BEGIN Given information

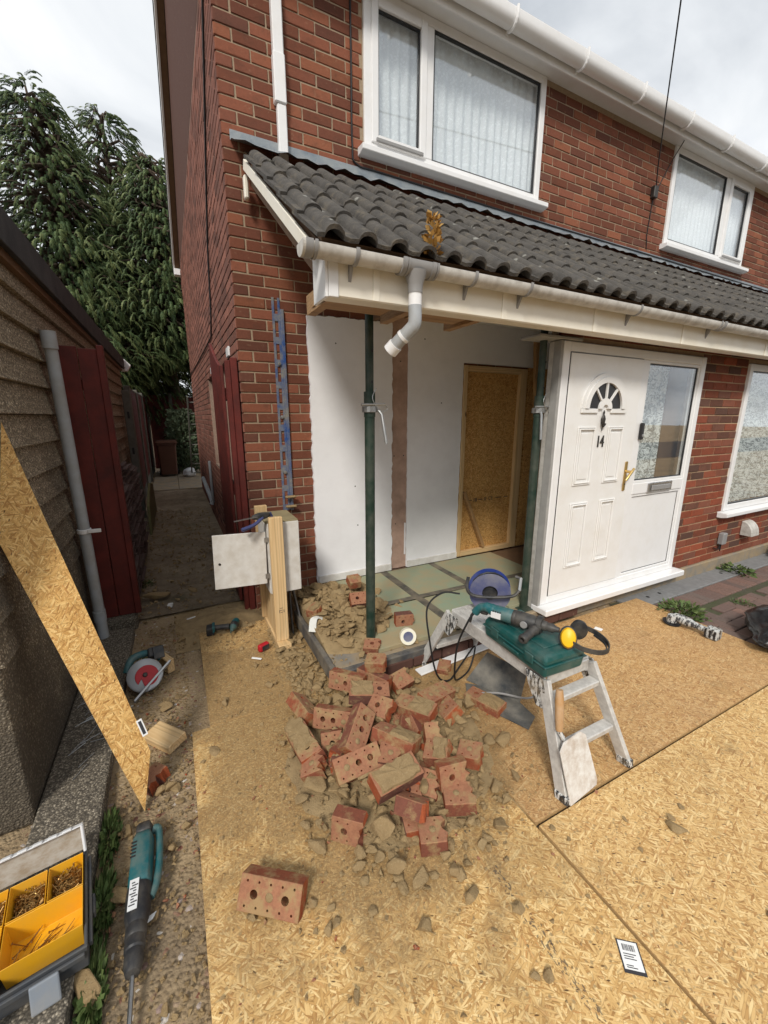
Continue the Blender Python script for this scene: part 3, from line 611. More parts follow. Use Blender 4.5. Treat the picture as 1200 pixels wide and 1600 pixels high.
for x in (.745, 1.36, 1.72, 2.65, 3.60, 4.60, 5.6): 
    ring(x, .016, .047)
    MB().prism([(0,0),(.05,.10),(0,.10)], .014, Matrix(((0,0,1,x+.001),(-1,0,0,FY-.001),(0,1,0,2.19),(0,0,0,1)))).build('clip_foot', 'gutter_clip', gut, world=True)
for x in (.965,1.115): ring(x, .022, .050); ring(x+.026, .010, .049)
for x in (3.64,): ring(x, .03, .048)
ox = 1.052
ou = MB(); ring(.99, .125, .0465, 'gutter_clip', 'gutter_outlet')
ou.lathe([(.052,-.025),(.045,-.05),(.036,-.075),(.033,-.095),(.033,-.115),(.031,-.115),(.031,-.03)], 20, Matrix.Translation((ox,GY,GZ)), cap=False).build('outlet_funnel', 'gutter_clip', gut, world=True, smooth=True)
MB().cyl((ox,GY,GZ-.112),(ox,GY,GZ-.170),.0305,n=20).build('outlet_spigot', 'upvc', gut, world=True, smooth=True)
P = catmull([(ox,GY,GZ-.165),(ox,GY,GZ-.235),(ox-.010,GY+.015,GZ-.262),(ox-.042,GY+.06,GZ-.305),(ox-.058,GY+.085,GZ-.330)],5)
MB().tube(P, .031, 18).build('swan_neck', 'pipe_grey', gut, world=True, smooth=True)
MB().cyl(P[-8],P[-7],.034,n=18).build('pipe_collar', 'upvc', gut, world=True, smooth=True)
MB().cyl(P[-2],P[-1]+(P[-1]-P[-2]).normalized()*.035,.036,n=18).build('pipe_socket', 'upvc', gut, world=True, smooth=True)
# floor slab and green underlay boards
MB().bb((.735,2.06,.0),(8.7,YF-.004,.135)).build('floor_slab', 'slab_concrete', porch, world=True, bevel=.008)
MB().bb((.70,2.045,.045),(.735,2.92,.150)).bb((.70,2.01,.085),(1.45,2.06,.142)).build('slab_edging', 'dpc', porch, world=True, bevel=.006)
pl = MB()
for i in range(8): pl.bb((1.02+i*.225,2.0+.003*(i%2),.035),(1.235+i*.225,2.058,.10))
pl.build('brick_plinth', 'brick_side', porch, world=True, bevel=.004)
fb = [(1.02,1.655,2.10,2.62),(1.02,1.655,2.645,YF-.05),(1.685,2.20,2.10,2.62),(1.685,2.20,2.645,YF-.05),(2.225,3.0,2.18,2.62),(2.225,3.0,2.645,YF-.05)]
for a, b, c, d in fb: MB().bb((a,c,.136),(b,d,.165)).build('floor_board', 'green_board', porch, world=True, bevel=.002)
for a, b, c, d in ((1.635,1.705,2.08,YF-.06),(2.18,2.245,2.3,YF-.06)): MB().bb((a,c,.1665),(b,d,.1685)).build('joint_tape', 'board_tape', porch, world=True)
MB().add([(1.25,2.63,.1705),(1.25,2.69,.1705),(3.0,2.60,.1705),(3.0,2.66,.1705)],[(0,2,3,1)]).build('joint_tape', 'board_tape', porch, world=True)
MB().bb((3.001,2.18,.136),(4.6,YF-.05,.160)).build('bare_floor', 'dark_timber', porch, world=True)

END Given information

The request: Leaving out the pictures, repeat the data above exactly.

Final result:
Continue the Blender Python script for this scene: part 3, from line 611. More parts follow. Use Blender 4.5. Treat the picture as 1200 pixels wide and 1600 pixels high.
for x in (.745, 1.36, 1.72, 2.65, 3.60, 4.60, 5.6): 
    ring(x, .016, .047)
    MB().prism([(0,0),(.05,.10),(0,.10)], .014, Matrix(((0,0,1,x+.001),(-1,0,0,FY-.001),(0,1,0,2.19),(0,0,0,1)))).build('clip_foot', 'gutter_clip', gut, world=True)
for x in (.965,1.115): ring(x, .022, .050); ring(x+.026, .010, .049)
for x in (3.64,): ring(x, .03, .048)
ox = 1.052
ou = MB(); ring(.99, .125, .0465, 'gutter_clip', 'gutter_outlet')
ou.lathe([(.052,-.025),(.045,-.05),(.036,-.075),(.033,-.095),(.033,-.115),(.031,-.115),(.031,-.03)], 20, Matrix.Translation((ox,GY,GZ)), cap=False).build('outlet_funnel', 'gutter_clip', gut, world=True, smooth=True)
MB().cyl((ox,GY,GZ-.112),(ox,GY,GZ-.170),.0305,n=20).build('outlet_spigot', 'upvc', gut, world=True, smooth=True)
P = catmull([(ox,GY,GZ-.165),(ox,GY,GZ-.235),(ox-.010,GY+.015,GZ-.262),(ox-.042,GY+.06,GZ-.305),(ox-.058,GY+.085,GZ-.330)],5)
MB().tube(P, .031, 18).build('swan_neck', 'pipe_grey', gut, world=True, smooth=True)
MB().cyl(P[-8],P[-7],.034,n=18).build('pipe_collar', 'upvc', gut, world=True, smooth=True)
MB().cyl(P[-2],P[-1]+(P[-1]-P[-2]).normalized()*.035,.036,n=18).build('pipe_socket', 'upvc', gut, world=True, smooth=True)
# floor slab and green underlay boards
MB().bb((.735,2.06,.0),(8.7,YF-.004,.135)).build('floor_slab', 'slab_concrete', porch, world=True, bevel=.008)
MB().bb((.70,2.045,.045),(.735,2.92,.150)).bb((.70,2.01,.085),(1.45,2.06,.142)).build('slab_edging', 'dpc', porch, world=True, bevel=.006)
pl = MB()
for i in range(8): pl.bb((1.02+i*.225,2.0+.003*(i%2),.035),(1.235+i*.225,2.058,.10))
pl.build('brick_plinth', 'brick_side', porch, world=True, bevel=.004)
fb = [(1.02,1.655,2.10,2.62),(1.02,1.655,2.645,YF-.05),(1.685,2.20,2.10,2.62),(1.685,2.20,2.645,YF-.05),(2.225,3.0,2.18,2.62),(2.225,3.0,2.645,YF-.05)]
for a, b, c, d in fb: MB().bb((a,c,.136),(b,d,.165)).build('floor_board', 'green_board', porch, world=True, bevel=.002)
for a, b, c, d in ((1.635,1.705,2.08,YF-.06),(2.18,2.245,2.3,YF-.06)): MB().bb((a,c,.1665),(b,d,.1685)).build('joint_tape', 'board_tape', porch, world=True)
MB().add([(1.25,2.63,.1705),(1.25,2.69,.1705),(3.0,2.60,.1705),(3.0,2.66,.1705)],[(0,2,3,1)]).build('joint_tape', 'board_tape', porch, world=True)
MB().bb((3.001,2.18,.136),(4.6,YF-.05,.160)).build('bare_floor', 'dark_timber', porch, world=True)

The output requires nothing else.